Несмотря на заверения министра Павлова и Сбербанка…

…слухи подтвердились: Объявление на двери отделения «Сбербанка»
Когда через три дня страсти улеглись, никто не смог толком объяснить, зачем была нужна реформа. Боролись со спекулянтами и жуликами? Но они первыми решили свои проблемы. Тормозили инфляцию? Но цены на следующий день после объявления реформы подскочили в два раза. Грузин, продающий мандарины на Тишинке, сокрушался: «То, что сегодня ночью у меня отняли, я должен к обеду вернуть. Иначе мама не простит». В общем, ничего не понятно. Так, не разобравшись, люди среди бела дня лишились своих сбережений. Моя семья не лишилась ничего. Пока народ метался по ночным улицам, бабушка Оля не отрывалась от недавно изданного на русском романа «Унесенные ветром», и ей было все равно. «Оля, – поинтересовался я, – а нам-то ничего поменять не надо? А то я сбегаю». «Нет, – умиротворенно проговорила бабушка. – Нам, к счастью, менять нечего».

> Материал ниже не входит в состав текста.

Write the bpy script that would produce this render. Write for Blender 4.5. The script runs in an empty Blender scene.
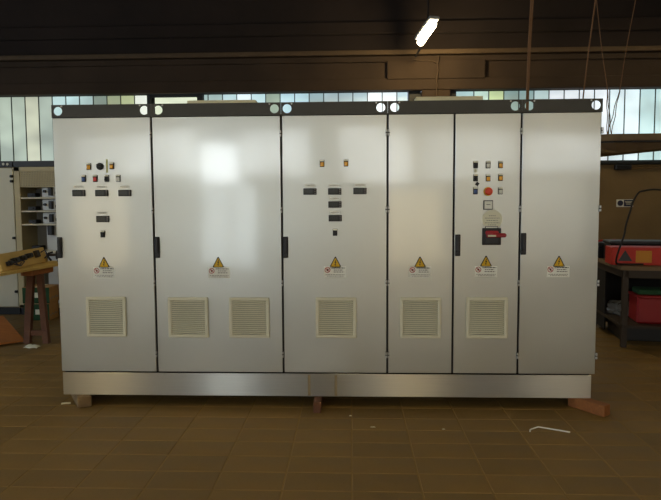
import bpy, bmesh, math, random
from mathutils import Vector, Matrix
random.seed(7)
S = bpy.context.scene
COL = S.collection

# ------------------------------------------------------------------ camera
F_PX = 602.0
cam = bpy.data.objects.new('camera', bpy.data.cameras.new('camera'))
COL.objects.link(cam)
S.camera = cam
cam.data.sensor_fit = 'HORIZONTAL'
cam.data.sensor_width = 36.0
cam.data.lens = F_PX / 661.0 * 36.0
cam.data.shift_x = (330.5 - 327.0) / 661.0
cam.data.shift_y = -(250.0 - 246.0) / 661.0
yaw, pitch, roll = -0.0396, 0.0730, -0.0054
fw = Vector((math.sin(yaw) * math.cos(pitch), math.cos(yaw) * math.cos(pitch), -math.sin(pitch)))
r0 = Vector((math.cos(yaw), -math.sin(yaw), 0)); u0 = r0.cross(fw)
rr = math.cos(roll) * r0 + math.sin(roll) * u0
uu = -math.sin(roll) * r0 + math.cos(roll) * u0
M4 = Matrix((rr, uu, -fw)).transposed().to_4x4()
M4.translation = Vector((2.3149, -4.6363, 1.6113))
cam.matrix_world = M4
cam.data.clip_start = 0.05

# ------------------------------------------------------------------ world, exposure
W = bpy.data.worlds.new('world'); S.world = W; W.use_nodes = True
W.node_tree.nodes['Background'].inputs[0].default_value = (0.75, 0.85, 1.0, 1)
W.node_tree.nodes['Background'].inputs[1].default_value = 0.6
S.view_settings.view_transform = 'Standard'
S.view_settings.look = 'None'
S.view_settings.gamma = 1.0
S.view_settings.use_curve_mapping = False
S.view_settings.exposure = 0.0
# strengths of the hall's daylight and lamps
FRONT_WIN = 3.3      # window strip of the wall behind the camera
FRONT_SASH = 11.0     # the one open sash in that strip
SIDE_STRIP = 6.0           # added high gate in the left wall
BACK_WIN = 0.95      # channel glass of the far wall
LAMP_W = 40.0        # unseen warm pendants added over floor and background


def lamp_light(name, loc, power, color, radius, parent=None):
    l = bpy.data.lights.new(name, 'POINT')
    l.energy = power; l.color = color; l.shadow_soft_size = radius
    o = bpy.data.objects.new(name, l); COL.objects.link(o); o.location = loc
    return o


# ------------------------------------------------------------------ helpers: mesh builder
class B:
    def __init__(s):
        s.v = []; s.f = []; s.m = []; s.sm = []

    def add(s, verts, faces, mi=0, smooth=False):
        n = len(s.v)
        s.v += [tuple(p) for p in verts]
        for f in faces:
            s.f.append(tuple(i + n for i in f)); s.m.append(mi); s.sm.append(smooth)
        return s

    def box(s, c, d, mi=0, bev=0.0, rot=None):
        c = Vector(c); h = Vector(d) * 0.5
        b = min(bev, min(h) * 0.8)
        if b <= 0:
            pts = [Vector((x * h.x, y * h.y, z * h.z)) for x in (-1, 1) for y in (-1, 1) for z in (-1, 1)]
            fs = [(0, 1, 3, 2), (4, 6, 7, 5), (0, 4, 5, 1), (2, 3, 7, 6), (0, 2, 6, 4), (1, 5, 7, 3)]
        else:
            pts = []; idx = {}
            for x in (-1, 1):
                for y in (-1, 1):
                    for z in (-1, 1):
                        for a in range(3):
                            p = [x * (h.x - b), y * (h.y - b), z * (h.z - b)]
                            p[a] = (x, y, z)[a] * h[a]
                            idx[(x, y, z, a)] = len(pts); pts.append(Vector(p))
            fs = []
            for a in range(3):
                o = [i for i in range(3) if i != a]
                for sg in (-1, 1):
                    q = []
                    for (p1, p2) in ((-1, -1), (1, -1), (1, 1), (-1, 1)):
                        k = [0, 0, 0]; k[a] = sg; k[o[0]] = p1; k[o[1]] = p2
                        q.append(idx[(k[0], k[1], k[2], a)])
                    flip = (sg > 0) == (a == 1)
                    fs.append(tuple(reversed(q)) if flip else tuple(q))
            for a in range(3):       # edge chamfers, edge runs along axis a
                o = [i for i in range(3) if i != a]
                for p1 in (-1, 1):
                    for p2 in (-1, 1):
                        q = []
                        for (sg, ax) in ((-1, o[0]), (1, o[0]), (1, o[1]), (-1, o[1])):
                            k = [0, 0, 0]; k[a] = sg; k[o[0]] = p1; k[o[1]] = p2
                            q.append(idx[(k[0], k[1], k[2], ax)])
                        fs.append(tuple(q))
            for x in (-1, 1):
                for y in (-1, 1):
                    for z in (-1, 1):
                        fs.append(tuple(idx[(x, y, z, a)] for a in range(3)))
        if rot is not None:
            R = rot if isinstance(rot, Matrix) else Matrix.Rotation(rot, 3, 'Z')
            pts = [R @ p for p in pts]
        return s.add([c + p for p in pts], fs, mi)

    def cyl(s, p0, p1, r, n=16, mi=0, r2=None, caps=True, smooth=True):
        p0 = Vector(p0); p1 = Vector(p1); r2 = r if r2 is None else r2
        d = (p1 - p0).normalized()
        a = d.orthogonal().normalized(); b = d.cross(a)
        ring = [(math.cos(2 * math.pi * i / n), math.sin(2 * math.pi * i / n)) for i in range(n)]
        pts = [p0 + (a * c + b * q) * r for c, q in ring] + [p1 + (a * c + b * q) * r2 for c, q in ring]
        s.add(pts, [(i, (i + 1) % n, n + (i + 1) % n, n + i) for i in range(n)], mi, smooth)
        if caps:
            s.add(pts[:n], [tuple(reversed(range(n)))], mi); s.add(pts[n:], [tuple(range(n))], mi)
        return s

    def prism(s, outline, axis, lo, hi, mi=0):
        """outline: 2D points; axis the extruded one ('y': outline is x,z; 'z': x,y; 'x': y,z)"""
        def P(a, b, t):
            return {'y': (a, t, b), 'z': (a, b, t), 'x': (t, a, b)}[axis]
        n = len(outline)
        pts = [P(a, b, lo) for a, b in outline] + [P(a, b, hi) for a, b in outline]
        fs = [tuple(range(n)), tuple(reversed(range(n, 2 * n)))]
        fs += [(i, n + i, n + (i + 1) % n, (i + 1) % n) for i in range(n)]
        return s.add(pts, fs, mi)

    def tube(s, pts, r, n=8, mi=0):
        pts = [Vector(p) for p in pts]
        rings = []; a = None
        for i, p in enumerate(pts):
            d = (pts[min(i + 1, len(pts) - 1)] - pts[max(i - 1, 0)]).normalized()
            a = d.orthogonal().normalized() if a is None else (a - d * a.dot(d)).normalized()
            b = d.cross(a)
            rad = r[i] if isinstance(r, (list, tuple)) else r
            rings.append([p + (a * math.cos(2 * math.pi * k / n) + b * math.sin(2 * math.pi * k / n)) * rad for k in range(n)])
        v = [q for g in rings for q in g]; fs = []
        for i in range(len(pts) - 1):
            for k in range(n):
                fs.append((i * n + k, i * n + (k + 1) % n, (i + 1) * n + (k + 1) % n, (i + 1) * n + k))
        s.add(v, fs, mi, True)
        s.add(rings[0], [tuple(reversed(range(n)))], mi); s.add(rings[-1], [tuple(range(n))], mi)
        return s

    def mesh(s, name, mats):
        me = bpy.data.meshes.new(name)
        me.from_pydata(s.v, [], s.f)
        for m in (mats if isinstance(mats, (list, tuple)) else [mats]):
            me.materials.append(m)
        me.polygons.foreach_set('material_index', s.m)
        me.polygons.foreach_set('use_smooth', s.sm)
        bm = bmesh.new(); bm.from_mesh(me)
        bmesh.ops.recalc_face_normals(bm, faces=bm.faces)
        bm.to_mesh(me); bm.free()
        return me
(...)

Такая пошла жизнь – то хаотичные экономические реформы, то политические вехи. Уже и непонятно было, что за чем поспевает – экономика за политикой или наоборот. Народ стал недоволен Горбачевым, выходил на впечатляющие митинги в несколько сот тысяч человек под стены Кремля с лозунгами: «Горбачева в отставку» и «Руки прочь от Ельцина». Теперь на всякий случай милиция патрулировала улицы совместно с армией, что, конечно, вызвало беспокойство. Братские республики совсем распоясались: перестали перечислять налоги в бюджет Советского Союза. Весной одновременно прошли два референдума – советский и российский. Первый и последний советский референдум выяснял, считаем ли мы необходимым сохранение Союза Советских Социалистических Республик? «Да», – хором ответило население. Российский референдум, первый из трех за всю историю, тоже задавался единственным вопросом: о введении поста президента РСФСР. Тоже «Да!». Выборы первого президента России назначили на 12 июня 1991 года.